Demikian pula Imam al-Suyuti dari Madzhab Syafi’i mencatat dalam kitabnya:
أن اعتبار العادة والعرف رُجِعَ إليه في الفقه في مسائل لا تُعَدُّ كثرة
Bahwa adat dan urf merupakan sumber hukum yang bisa memecahkan dalam berbagai persoalan, diantaranya masalah Haidh masalah batas dewasa dll.[4]
Lebih tegas lagi perkataan Imam al-Qarafi dalam pandangannya terhadap sikap yang diambil oleh mujtahid ketika menerbitkan hukum, ”Sesungguhnya tindakan memberlakukan hukum berdasarkan adat yang berubah-ubah adalah bertentangan dengan ijmak dan dianggap berlaku bodoh terhadap agama -bukannya demikian-, melainkan ketentuan hukum syariah harus disesuaikan dengan adat/ urf yang berubah-ubah tersebut.

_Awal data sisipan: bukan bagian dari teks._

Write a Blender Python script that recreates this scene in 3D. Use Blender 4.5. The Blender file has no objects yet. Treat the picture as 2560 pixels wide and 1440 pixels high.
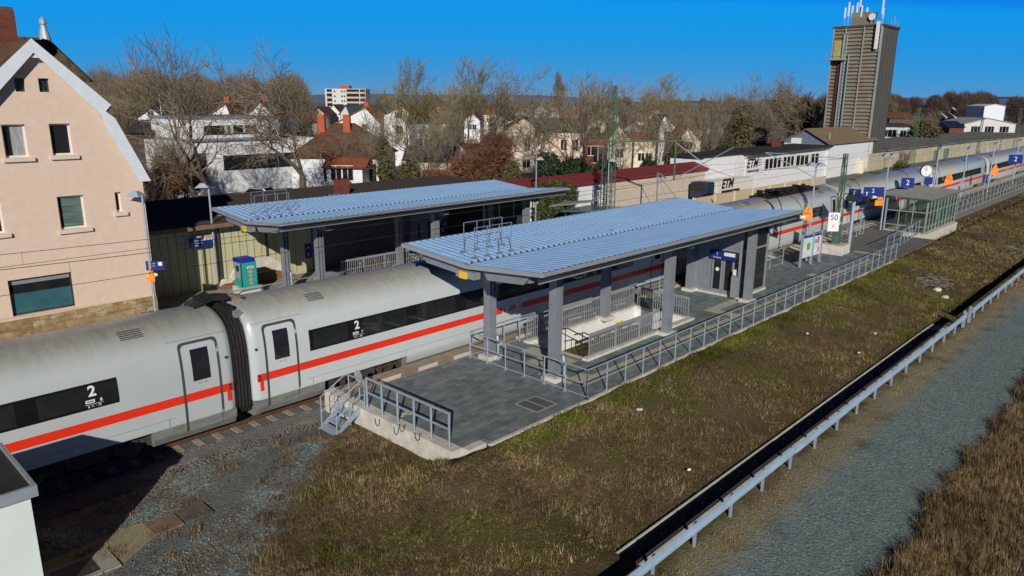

Syihabuddin al-Qarafi berpendapat:
بالنظر الدقيق فى العرف و أمثلته و ما قال الأصولييون و الفقهاء فيه يتبين أنه ليس دليلا مستقلا بشرع الحكم فى الواقعة بناء عليه و إنما هو دليل يتوصل به إلى الفهم المراد من عبارات النصوص و من ألفاظ المتعاملين و إلى تخصيص العام و تقييد المطلق
Dengan mempelajari dengan seksama dalam maslah ‘urf, contoh-contohnya, apa yang dikatakan oleh para ahli Ushul Fikih dan Fikih, akan menjadi jelas bahwa dalam suatu perkara, ‘urf itu bukanlah dalil yang berdiri sendiri dari syari’at, hukumnya tidaklah berdasarkan ‘urf itu sendiri akan tetapi hanya dalil yang akan mengantarkan kita untuk bisa memahami maksud yang diingini oleh redaksi-redaksi nash dan maksud dari perkataan orang-orang yang terlibat di dalamnya, juga menjadi pengkusus bagi dalil yang umum dan pengikat bagi dalil yang mutlaq.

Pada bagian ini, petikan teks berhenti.